De Reformatie begon als een poging misstanden binnen de Kerk weg te nemen. De zienswijze over wat moest veranderen en hoe dat moest gebeuren verschilde. Er ontstonden verschillende stromingen, ook in de Nederlanden. De poging van koning Philips II om met geweld de oude positie van de rooms-katholieke Kerk te herstellen riep weerstand op. De Calvinisten namen het initiatief. Zij stonden een kerkstructuur voor die van onderop was opgebouwd. Zij kregen in de opstand tegen het Spaanse gezag een bevoorrechte positie. Andere kerkgenootschappen werden gedoogd.

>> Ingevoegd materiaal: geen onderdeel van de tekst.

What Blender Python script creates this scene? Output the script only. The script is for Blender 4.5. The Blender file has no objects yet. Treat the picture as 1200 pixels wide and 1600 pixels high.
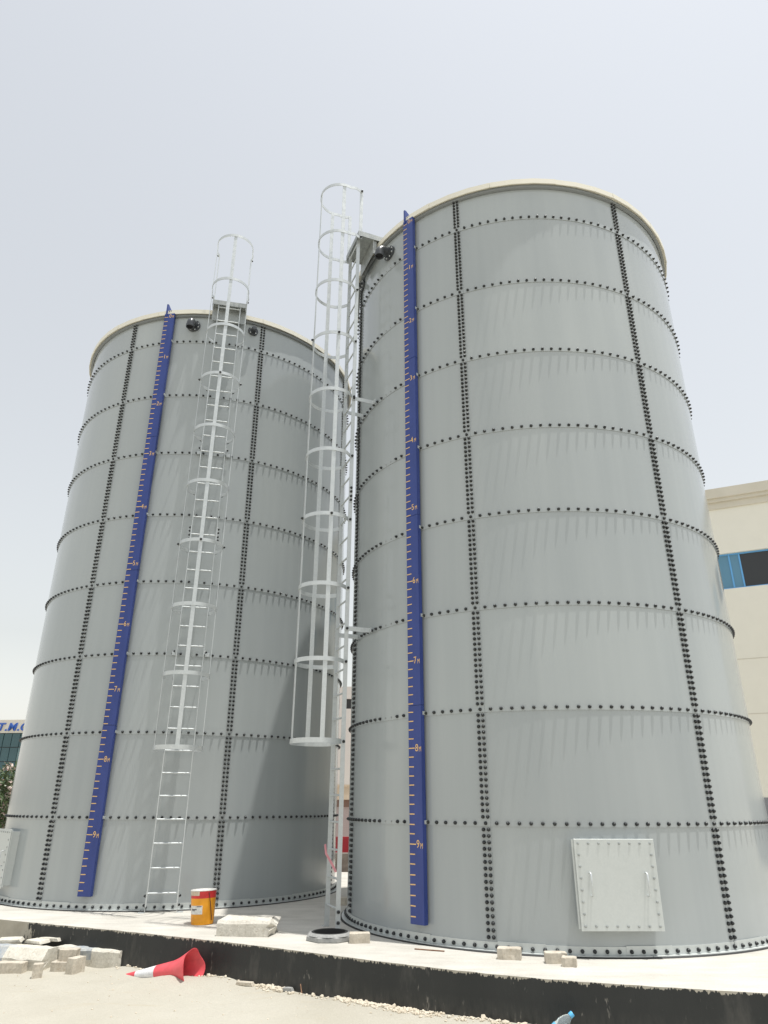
import bpy, bmesh, math, random
import numpy as np
from mathutils import Vector, Matrix
from mathutils import noise as mnoise

R_ = math.radians
random.seed(7)
scene = bpy.context.scene
COL = scene.collection

# ------------------------------------------------------------------ camera
CAM = Vector((0.0, 0.0, 1.344))
PITCH, ROLL = 0.3956, 0.0027
cam_d = bpy.data.cameras.new('camera')
cam = bpy.data.objects.new('camera', cam_d)
COL.objects.link(cam)
cam_d.sensor_fit = 'AUTO'
cam_d.sensor_width = 36.0
cam_d.lens = 1094.58 / 1600.0 * 36.0
cam_d.clip_start = 0.1
cam_d.clip_end = 2000.0
cam.location = CAM
cam.rotation_mode = 'QUATERNION'
_F = Vector((0, math.cos(PITCH), math.sin(PITCH)))
_U0 = Vector((0, -math.sin(PITCH), math.cos(PITCH)))
_R0 = Vector((1, 0, 0))
_Rt = _R0 * math.cos(ROLL) + _U0 * math.sin(ROLL)
_Up = -_R0 * math.sin(ROLL) + _U0 * math.cos(ROLL)
cam.rotation_quaternion = Matrix((( _Rt.x, _Up.x, -_F.x), (_Rt.y, _Up.y, -_F.y), (_Rt.z, _Up.z, -_F.z))).to_quaternion()
scene.camera = cam

# ------------------------------------------------------------------ sky and sun
SUN_AZ, SUN_EL = R_(-27.0), R_(79.5)        # azimuth from +X, anticlockwise
world = bpy.data.worlds.new('World')
scene.world = world
world.use_nodes = True
wn, wl = world.node_tree.nodes, world.node_tree.links
wn.clear()
sky = wn.new('ShaderNodeTexSky')
sky.sky_type = 'NISHITA'
sky.sun_disc = False
sky.sun_elevation = SUN_EL
sky.sun_rotation = math.pi / 2 - SUN_AZ
sky.altitude = 0.0
sky.air_density = 2.0
sky.dust_density = 1.0
sky.ozone_density = 1.0
hs = wn.new('ShaderNodeHueSaturation')
hs.inputs['Saturation'].default_value = 0.22
bg = wn.new('ShaderNodeBackground')
bg.inputs['Strength'].default_value = 0.148
wo = wn.new('ShaderNodeOutputWorld')
wl.new(sky.outputs[0], hs.inputs['Color'])
wl.new(hs.outputs[0], bg.inputs['Color'])
wl.new(bg.outputs[0], wo.inputs['Surface'])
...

Predikant Josis Bertmannus
In 1590 verdreven de Staatse troepen van prins Maurits de Spaanse soldaten uit kasteel Rechteren, waarvandaan zij de omgeving hadden beheerst. Dit was het moment waarop de Reformatie in Dalfsen voet aan de grond kreeg. Hoe de Reformatie in Dalfsen verliep, is niet bekend. Wel bekend is dat er in 1591 een gereformeerde predikant, Josis Bertmannus, in Dalfsen was. Het middeleeuwse kerkgebouw, de Grote Kerk, was toen overgegaan in protestantse handen. Dit bleef zo, met een onderbreking van 1672 tot 1674. In die periode was de bisschop van Munster Bernard van Galen, bijgenaamd Bommen Berend, de noord-oostelijke provincies binnengevallen en werden er in de Grote kerk weer rooms-katholieke erediensten gehouden.
Gelijke rechten
Tijdens de Franse bezetting aan het einde van de achttiende eeuw kregen de kerkgenootschappen gelijke rechten. In het dorp Dalfsen duurde het nog tot 1859 voordat de Rooms Katholieken een eigen kerkgebouw stichten. In de Franse tijd kwam steeds meer de naam Hervormde Kerk in zwang in plaats van Gereformeerde Kerk. In 1816 stelde de overheid een reglement vast voor de Hervormde Kerk. De kerk werd daarin van boven af bestuurd. Verlichte ideeën kregen de overhand. Er vormden zich groepen, los van de kerk, die hun geloof op andere wijze wilden beleven. Dominee De Cock uit Ulrum in Groningen voelde zich aangesproken door de oude geschriften van de Reformatie en stelde zich teweer tegen de stromingen van zijn tijd. Dat leidde tot de Afscheiding in 1834. Tot ontsteltenis van de overheid sloten veel losse groepen en gemeenteleden zich daarbij aan. In Dalfsen was het een vrouw, Janna van der Werf, die het initiatief hiertoe nam. Zij was dienstmaagd bij de Zwolse familie Ridderinkhoff, geestverwant van ds. De Cock. Ze beheerde het buitenverblijf van deze familie, huize Hofwijk in Ankum. Daar kwam ook één van de groepen samen. Een tweede soortgelijke afscheiding volgde in 1886 onder leiding van de predikant-staatsman Abraham Kuyper. Ook deze beweging, de Doleantie, kreeg aanhangers in Dalfsen. Beide kerken, die van Afscheiding en Doleantie, gingen in 1894 samen en vormden de Gereformeerde Kerk van Dalfsen.
Opnieuw Afscheiding
Tijdens de Tweede Wereldoorlog ontstond in landelijk verband een ernstig conflict in dit Gereformeerde Kerkgenootschap rond een dogmatisch leergeschil. Dit veroorzaakte een scheuring. In Dalfsen sloten de predikant, ds. Kroes, en een groot deel van de gemeente zich in 1945 bij de Vrijmaking aan en vormden de Gereformeerde kerk onderhoudende artikel 31 van de geloofsbelijdenis, kortweg art. 31 of Vrijgemaakt. De behoudende reacties in dit kerkverband werden sommigen te sterk en zij vormden in 1966 de Nederlands Gereformeerde kerk. Na verloop van tijd vonden ook bij de Vrijgemaakt Gereformeerde kerk vernieuwingen en aanpassingen aan de dagelijkse leefomstandigheden plaats. In Dalfsen ging dit een groep kerkleden te ver. Zij vormden in 2010 een zelfstandige gemeente. Een tegenovergestelde ontwikkeling vond bij de Hervormde en Gereformeerde kerk plaats. Na een toenaderingsfase van 40 jaar vormden zij in 2004 een federatie, die landelijk in 2008 tot een fusie, ook met de Lutherse Kerk, leidde: de Protestantse Kerk in Nederland.